Much is Learned in the Making of Things
Clarity doesn’t come before action. It comes from action.
Wright’s Law, sometimes referred to as the learning curve, states that for every cumulative doubling of units produced, costs drop by a consistent percentage. In other words: the more you make, the better you get at making it — and the cheaper, faster, and more efficient the process becomes. This clever law works in individual effort too.
We learn more in the repeated making or doing of the work, than just in the invention or thinking of new ideas.
Real learning happens in doing the reps, not theory
Not to be Captain Obvious here, but learning happens when you practice. Wright’s Law shows that improvements don’t come from having singular breakthrough ideas. Improvements come from actually doing the thing over and over, finding the flaws, refining the process, and getting more skilled with each iteration.
Think of each attempt to craft something as a mini production run. Each time you build something, you discover inefficiencies, better techniques, overlooked dependencies, and customer reactions you couldn’t have predicted in the invention phase.
You can theorize all you want, but actual understanding of where the efficiencies comes from the repeated attempts and doing or making.

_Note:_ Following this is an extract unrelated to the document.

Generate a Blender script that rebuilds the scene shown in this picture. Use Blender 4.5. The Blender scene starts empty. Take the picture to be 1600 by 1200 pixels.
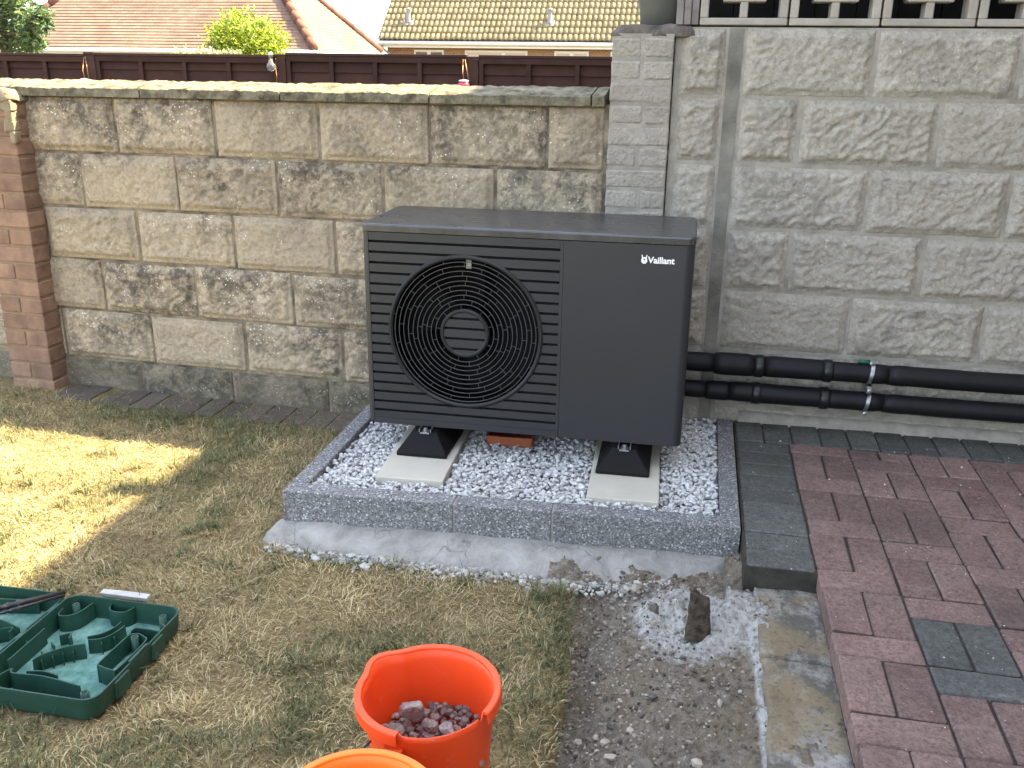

Cost reductions, speed increases, and product refinements only happen through active production and learning from those cycles.
Making builds organizational wisdom
There’s an old African proverb that says if you want to move fast, go alone, but if you want to go further for longer, go together. Just like an individual learns by doing, organizations and teams build collective intelligence and culture by making things repeatedly, refining them, and compounding that learning into future projects.
“Wright’s Law proves that learning isn’t a thinking exercise — it’s a doing exercise. Every time you make something, you get smarter, faster, and better. Not by sitting in a room thinking harder, but by rolling up your sleeves and shipping something flawed, then making it better.”
Thinking and overthinking
We read the books, we attend the webinars, we fill our notes apps with ideas we’ll never read again. We nod at TED Talks, convinced that if we just think harder, clearer, and more strategically, we’ll finally become smarter, better versions of ourselves. But the truth is that while thinking matters, it’s the application of that thinking that drives learning.
I’m a huge fan of contemplation and daydreaming. It’s where most of my ideas come from. I’ve dreamt up books, products, companies and even documentary movies but it’s the work of writing those books, making those products, assembling the teams and shooting those scenes that turns these things into something I, and others, can learn from.
You can’t learn to cook by licking recipe cards. You can’t learn to ride a bike by reading about gyroscopic forces and balance algorithms. The real magic happens in the mess. In the mistakes. The burnt meal, the wobbly handlebars, the questionable prototypes.
Creation is learning with skin in the game.
When you make something, even something small and absurd like a doodle on a cocktail napkin, you force your brain to translate abstract ideas into reality. And that translation is where the learning happens. Your mistakes get loud. Your half-formed thoughts show up in crayon and glitter, demanding to be cleaned up, reshaped, or thrown in the bin. That’s good.
Confusion is where learning starts
Formal education often misses this point entirely. Schools are packed with brilliant minds taught to regurgitate information but not to build anything with it. The smartest student in the room is often the one brave enough to do something risky in the lab, learn from that, and then make it better. The real geniuses are not the ones with color-coded notes; they’re the ones who ship the ugly first draft.
Even writing this article is an exercise in learning. The first draft was, frankly, awful. But writing forces me to think harder, argue with myself, and find clarity. If I had just sat around contemplating the idea, it would have remained a vague musing floating in the mental ether. Now it’s a thing. And things can be improved.
Think of architects. They don’t learn by imagining buildings; they learn by making models, messing them up, and starting again. Software developers don’t become great by reading API documentation — they write bad code and debug it at 3 a.m. Chefs learn by burning soufflés. Writers learn by writing bad sentences and rewriting them.
If you’re stuck, start making. Think but don’t overthink. Plan but avoid analysis paralysis. Make. Draw it, write it, prototype it, bake it. Watch it flop. Then make it again. The learning happens between attempts, in the quiet humiliation of failure and the spark of understanding that follows.
So, next time you feel stuck or overwhelmed, remember: The universe is a construct of our manifestations. The universe rewards those who roll up their sleeves. Make something. Anything. And watch how much you learn in the process.